If you grew up in a traditional marketing or pr or design field, you probably had the implications and research of demographics beat into your head. You probably studied trends and learned all about how to market to and and communicate with particular generations. Maybe you even sought to discover emerging trends.

Social media really messes all that up, doesn’t it?

Have you ever heard as I do, the sound of the wind blowing when you look at demographics for social networks? They are practically meaningless. Here’s why: it doesn’t matter the age, gender, race, marital status or income of users on social networks because your talking to each of them. Individually. I can tell you that my audience on Twitter is mostly male. I can tell you that they are generally over 35. But who cares? I also have 18 year old girls in that mix too. Relying to heavily on the demographics can be misleading. Besides, what do you really care how old the audience is, if the people are passionate about something relevant to your brand, isn’t that the more important piece of knowledge?

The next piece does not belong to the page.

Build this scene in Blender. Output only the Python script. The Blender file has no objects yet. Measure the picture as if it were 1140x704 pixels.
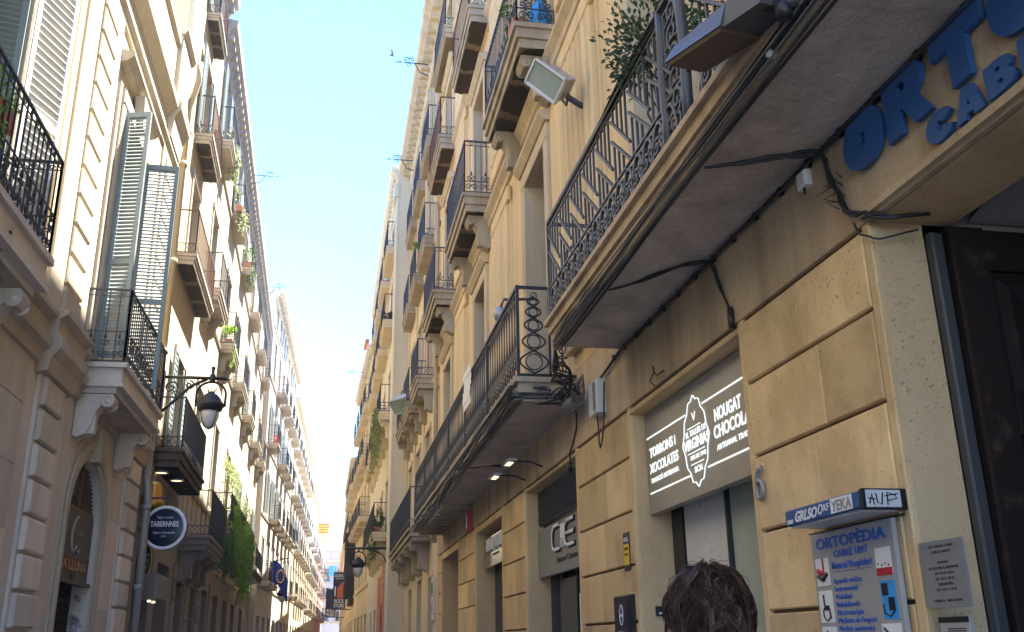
import bpy, bmesh, math, random
from mathutils import Vector, Matrix
random.seed(7)
R_ = random.Random(11)
S = bpy.context.scene
COL = S.collection
V = Vector
PI = math.pi

# ------------------------------------------------------------------ camera
F_, CX, CY = 1067.0, 570.0, 352.0
yc = V((362-CX, CY-717, F_)).normalized()
zc = V((520-CX, CY+2800, F_)); zc = (zc - yc*zc.dot(yc)).normalized()
xc = yc.cross(zc)
if xc.x < 0: xc = -xc
right = V((xc.x, yc.x, zc.x)); up = V((xc.y, yc.y, zc.y)); fwd = V((xc.z, yc.z, zc.z))
cam_d = bpy.data.cameras.new('camera'); cam = bpy.data.objects.new('camera', cam_d); COL.objects.link(cam)
m = Matrix((( right.x, up.x, -fwd.x, 0), (right.y, up.y, -fwd.y, 0), (right.z, up.z, -fwd.z, 1.6), (0,0,0,1)))
cam.matrix_world = m
cam_d.sensor_width = 36; cam_d.lens = 36*F_/1140
cam_d.clip_start = .05; cam_d.clip_end = 2000
S.camera = cam

# ------------------------------------------------------------------ materials
class NT:
    def __init__(s, name):
        s.m = bpy.data.materials.new(name); s.m.use_nodes = True
        s.t = s.m.node_tree; s.n = s.t.nodes; s.l = s.t.links
        s.b = s.n['Principled BSDF']
    def add(s, typ, **kw):
        n = s.n.new(typ)
        for k, v in kw.items(): setattr(n, k, v)
        return n
    def link(s, a, b): s.l.new(a, b)
    def noise(s, scale, detail=4, rough=.55, vec=None, dist=0):
        n = s.add('ShaderNodeTexNoise'); n.inputs['Scale'].default_value = scale; n.inputs['Detail'].default_value = detail
        n.inputs['Roughness'].default_value = rough; n.inputs['Distortion'].default_value = dist
        if vec is not None: s.link(vec, n.inputs['Vector'])
        return n.outputs['Fac']
    def ramp(s, fac, stops):
        r = s.add('ShaderNodeValToRGB'); e = r.color_ramp.elements
        while len(e) < len(stops): e.new(.5)
        for i, (p, c) in enumerate(stops):
            e[i].position = p; e[i].color = (*c, 1) if len(c) == 3 else c
        s.link(fac, r.inputs['Fac']); return r.outputs['Color']
    def mix(s, fac, a, b, mode='MIX'):
        x = s.add('ShaderNodeMix', data_type='RGBA', blend_type=mode)
        for sock, v in ((x.inputs[0], fac), (x.inputs[6], a), (x.inputs[7], b)):
            if isinstance(v, (int, float)): sock.default_value = v
            elif isinstance(v, tuple): sock.default_value = (*v, 1) if len(v) == 3 else v
            else: s.link(v, sock)
        return x.outputs[2]
    def math(s, op, a, b=0.0):
        x = s.add('ShaderNodeMath', operation=op)
        for i, v in enumerate((a, b)):
            if isinstance(v, (int, float)): x.inputs[i].default_value = v
            else: s.link(v, x.inputs[i])
        return x.outputs[0]
    def coords(s, scale=(1,1,1)):
        g = s.add('ShaderNodeNewGeometry')
        mp = s.add('ShaderNodeMapping'); mp.inputs['Scale'].default_value = scale
        s.link(g.outputs['Position'], mp.inputs['Vector']); return mp.outputs['Vector']
    def bump(s, h, strength=.3, dist=.02):
        b = s.add('ShaderNodeBump'); b.inputs['Strength'].default_value = strength; b.inputs['Distance'].default_value = dist
        s.link(h, b.inputs['Height']); s.link(b.outputs['Normal'], s.b.inputs['Normal'])
    def base(s, c): s.link(c, s.b.inputs['Base Color'])

def mul(c, k): return tuple(min(1, x*k) for x in c)

def stone(name, c, stain=.5, var=.25, streak=(2.2, 2.2, .22), pits=True, bump=.5, dirt=(.42,.36,.30), patch=None):
    n = NT(name); P = n.coords()
    big = n.noise(.7, 6, .6, P, .3); fine = n.noise(14, 6, .65, P)
    col = n.mix(big, mul(c, 1-var*1.2), mul(c, 1+var*1.0))
    col = n.mix(n.math('MULTIPLY', fine, .45), col, mul(c, .80))
    if patch:
        pm = n.ramp(n.noise(1.3, 5, .6, n.coords((1,1,.8)), .5), [(.52,(0,0,0)), (.62,(1,1,1))])
        col = n.mix(n.math('MULTIPLY', pm, .55), col, patch)
    st = n.ramp(n.noise(1.0, 8, .66, n.coords(streak), .25), [(.44,(0,0,0)), (.74,(1,1,1))])
    col = n.mix(n.math('MULTIPLY', st, stain), col, n.mix(1.0, col, dirt, 'MULTIPLY'))
    # light mineral runs
    lt = n.ramp(n.noise(1.0, 4, .5, n.coords((3.7, 3.7, .12))), [(.62,(0,0,0)), (.70,(1,1,1))])
    col = n.mix(n.math('MULTIPLY', lt, .18), col, mul(c, 1.5))
    a = n.add('ShaderNodeAttribute'); a.attribute_name = 'rnd'
    br = n.math('ADD', n.math('MULTIPLY', a.outputs['Fac'], .46), .77)
    hv = n.add('ShaderNodeHueSaturation'); n.link(br, hv.inputs['Value']); n.link(col, hv.inputs['Color'])
    col = hv.outputs['Color']
    gr = n.noise(95, 4, .7, P)
    col = n.mix(n.math('MULTIPLY', n.ramp(gr, [(.35,(1,1,1)),(.62,(0,0,0))]), .30), col, mul(c, .62))
    hgt = n.math('ADD', fine, n.math('MULTIPLY', gr, .6))
    if pits:
        pv = n.math('ADD', n.noise(46, 2, .5, P), n.math('MULTIPLY', n.math('SUBTRACT', n.noise(1.7, 3, .6, P), .5), -.22))
        pm = n.ramp(pv, [(.27,(0,0,0)), (.35,(1,1,1))])
        col = n.mix(n.math('MULTIPLY', n.math('SUBTRACT', 1.0, pm), .6), col, mul(c, .4))
        hgt = n.math('ADD', hgt, pm)
    n.base(col); n.b.inputs['Roughness'].default_value = .9
    n.b.inputs['Specular IOR Level'].default_value = .25
    n.bump(hgt, bump, .012)
    return n.m

def paint(name, c, rough=.6, metal=0, wear=None, wscale=6, wth=.6, bump=.1, spec=.5):
    n = NT(name); P = n.coords()
    v = n.noise(3, 5, .6, P)
    col = n.mix(v, mul(c, .82), mul(c, 1.15))
    if wear:
        w = n.ramp(n.noise(wscale, 6, .65, P), [(wth, (0,0,0)), (min(1, wth+.1), (1,1,1))])
        col = n.mix(w, col, wear)
    n.base(col); n.b.inputs['Roughness'].default_value = rough; n.b.inputs['Metallic'].default_value = metal
    n.b.inputs['Specular IOR Level'].default_value = spec
    if bump: n.bump(n.noise(40, 4, .6, P), bump, .005)
    return n.m

def glassm(name, c=(.03,.035,.04), rough=.05):
    n = NT(name); P = n.coords((.6,.6,.6))
    n.base(n.mix(n.noise(1.5, 3, .5, P), mul(c, .5), mul(c, 1.8)))
    n.b.inputs['Roughness'].default_value = rough; n.b.inputs['Specular IOR Level'].default_value = .6
    return n.m

def emis(name, c, s, base=(.8,.8,.8)):
    n = NT(name); n.b.inputs['Base Color'].default_value = (*base, 1)
    n.b.inputs['Emission Color'].default_value = (*c, 1); n.b.inputs['Emission Strength'].default_value = s
    return n.m

def leafm(name, c, c2):
    n = NT(name); a = n.add('ShaderNodeAttribute'); a.attribute_name = 'rnd'
    n.base(n.mix(a.outputs['Fac'], c, c2)); n.b.inputs['Roughness'].default_value = .55
    tr = n.add('ShaderNodeBsdfTranslucent'); n.link(n.mix(a.outputs['Fac'], mul(c,1.6), mul(c2,1.6)), tr.inputs['Color'])
    mx = n.add('ShaderNodeMixShader'); mx.inputs[0].default_value = .4
    n.link(n.b.outputs[0], mx.inputs[1]); n.link(tr.outputs[0], mx.inputs[2])
    n.link(mx.outputs[0], n.n['Material Output'].inputs['Surface'])
    return n.m

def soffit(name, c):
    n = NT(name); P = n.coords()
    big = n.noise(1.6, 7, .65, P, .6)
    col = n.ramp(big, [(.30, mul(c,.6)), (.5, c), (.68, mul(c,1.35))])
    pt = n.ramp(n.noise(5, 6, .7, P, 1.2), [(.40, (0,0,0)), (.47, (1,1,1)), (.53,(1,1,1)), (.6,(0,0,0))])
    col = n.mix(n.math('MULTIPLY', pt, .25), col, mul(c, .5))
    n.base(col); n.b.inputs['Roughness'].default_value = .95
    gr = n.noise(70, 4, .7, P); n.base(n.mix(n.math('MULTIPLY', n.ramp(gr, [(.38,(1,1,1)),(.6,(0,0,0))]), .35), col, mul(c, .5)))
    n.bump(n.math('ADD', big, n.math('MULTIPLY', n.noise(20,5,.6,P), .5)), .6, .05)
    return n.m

M = {}
M['stone_low'] = stone('sandstone_shopfronts', (.78,.57,.30), stain=.5, var=.28, streak=(1.3,1.3,.75), patch=(.50,.33,.16))
M['stone_jamb'] = stone('sandstone_jambs', (.66,.48,.27), stain=.45, streak=(1.3,1.3,.75), var=.2)
M['groove'] = stone('groove_mortar', (.20,.15,.10), stain=.3, pits=False)
M['stone_band'] = stone('sandstone_band_weathered', (.60,.455,.275), stain=.75, var=.35, dirt=(.4,.35,.32))
M['stone_up'] = stone('ochre_facade', (.76,.58,.32), stain=.5, var=.18, streak=(3.5,3.5,.1), dirt=(.55,.46,.36))
M['stone_frame'] = stone('window_frame_stone', (.60,.49,.33), stain=.5, var=.15)
M['slab'] = stone('balcony_slab_stone', (.42,.36,.26), stain=.75, var=.2, dirt=(.42,.37,.32))
M['cream'] = stone('cream_render', (.68,.57,.38), stain=.28, var=.1, streak=(2.5,2.5,.1), dirt=(.62,.55,.45), pits=False)
M['pale'] = stone('pale_render', (.66,.58,.42), stain=.25, var=.1, streak=(2,2,.1), dirt=(.66,.6,.52), pits=False)
M['l_low'] = stone('left_ashlar_low', (.66,.59,.50), stain=.35, var=.15, streak=(1.6,1.6,.5))
M['l_up'] = stone('left_stone_upper', (.55,.485,.37), stain=.38, var=.15, dirt=(.7,.6,.46))
M['l_trim'] = stone('left_stone_trim', (.50,.44,.345), stain=.45, var=.15)
M['l_ochre'] = stone('left_ochre_panel', (.68,.55,.30), stain=.15, var=.1, pits=False)
M['l_render'] = stone('left_render_white', (.52,.445,.315), stain=.4, var=.08, streak=(2.5,2.5,.12), dirt=(.7,.62,.5), pits=False)
M['l_yellow'] = stone('left_render_yellow', (.54,.445,.29), stain=.4, var=.08, pits=False)
M['l_grey'] = stone('left_render_grey', (.50,.45,.37), stain=.3, var=.08, pits=False)
M['blue_gr'] = stone('blue_grey_render', (.42,.45,.50), stain=.15, var=.06, pits=False)
M['pink'] = stone('pink_render', (.55,.34,.28), stain=.2, var=.08, pits=False)
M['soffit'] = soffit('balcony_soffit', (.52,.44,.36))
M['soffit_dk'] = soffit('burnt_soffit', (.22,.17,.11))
M['iron'] = paint('black_iron', (.022,.023,.026), .5, .3, wear=(.09,.055,.03), wth=.66)
M['iron_bl'] = paint('blue_grey_iron', (.05,.053,.06), .5, .3, wear=(.16,.09,.05), wth=.62)
M['rust'] = paint('rusty_iron', (.14,.075,.055), .8, .1, wear=(.05,.035,.03), wth=.55)
M['grey_iron'] = paint('grey_painted_iron', (.062,.066,.07), .5, .2, wear=(.12,.07,.04), wth=.62)
M['zinc'] = paint('zinc_pipe', (.30,.30,.29), .5, .4, wear=(.16,.13,.1), wth=.6)
M['grey_pipe'] = paint('painted_drainpipe', (.38,.31,.22), .7, 0, wear=(.2,.14,.1), wth=.62)
M['glass'] = glassm('window_glass')
M['glass_lt'] = glassm('shop_glass', (.38,.42,.35), .10)
M['dark'] = paint('dark_interior', (.012,.012,.014), .8, bump=0)
M['wood_dk'] = paint('dark_brown_door_wood', (.022,.014,.012), .75, spec=.15, wear=(.06,.04,.03), wth=.6)
M['frame_w'] = paint('painted_window_frame', (.42,.37,.30), .6)
M['frame_br'] = paint('brown_window_frame', (.12,.075,.045), .6)
M['frame_gr'] = paint('grey_green_frame', (.30,.34,.33), .6)
M['shutter'] = paint('grey_green_shutter', (.22,.27,.265), .6, wear=(.22,.2,.17), wth=.62)
M['shutter_w'] = paint('pale_grey_shutter', (.62,.62,.60), .6)
M['sign_gr'] = paint('warm_grey_signboard', (.33,.30,.245), .38, bump=.02)
M['sign_gr2'] = paint('grey_signboard', (.24,.235,.23), .6, wear=(.15,.14,.13), wth=.66)
M['mirror'] = paint('glossy_sign_panel', (.36,.34,.27), .12, .75, bump=.03)
M['white_lit'] = emis('backlit_white_lettering', (.9,1,1), .06)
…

Not what we are. Who we are.

But there’s something more important at work here. For businesses to really communicate with their audience they have to touch on the passions of their audience. They have to remember that the audience is filled with people who have hopes, disappointments, families, busy lives.  The audience is more than a group of demographics; they have to listen for conversations to pull out potential clients and customers. The audience is back to being individual. The audience is more than the sum of their parts. Someone might follow your brand and a competing brand. They might be fans of your company and one that’s totally counter intuitive. That’s because your audience is filled up with HUMANS, not numbers and humans are imperfect and well, weird.

Get to know your audience, and they’ll get to know you.That’s what’s even more interesting about this: be true to your brand, its mission, its ideals and you’ll find your social niche. In this way, I think its easier for entrepreneurs and small business owners to really be successful in social media. But once in awhile, you see a founder or CEO of a major company out there, communicating in social media in the way he would at a cocktail party. Regardless, this is the argument for “humanizing” your brand..for giving it a conversational outlet. People prefer to talk to people, not on-message marketers.

But how do we scale that?

Fundamentally, I reject the idea that just because social media occupies the space between mass media and 1:1 communication that it has to be scaled. Sure, you’re processes should scale, your tools should scale, but the communication itself? Nope. I mean, how many meetings do you go to a week? Yep. If you spent as much time on social media as you do in meetings, you’d learn more about your audience and less about that creepy guy in accounting…and you’d be better of for it in so many ways. Business hasn’t demanded we scale meetings, in fact, I’ve heard some analysts argue for smaller meetings..not larger more scaleable meetings. But meetings are still important. The reason it works is because its isn’t about mass messaging; its about intimacy. In business, (some) meetings are valuable and so is (some) social media listening and conversations.  So stop worrying about what check boxes are checked and start listening to people and conversations. This has another perk: its much more satisfying and you’ll definitely learn something too.

What do you think? Does it throw you off that you don’t know the demographic profile of your audience? Or do you and it doesn’t effect how you communicate?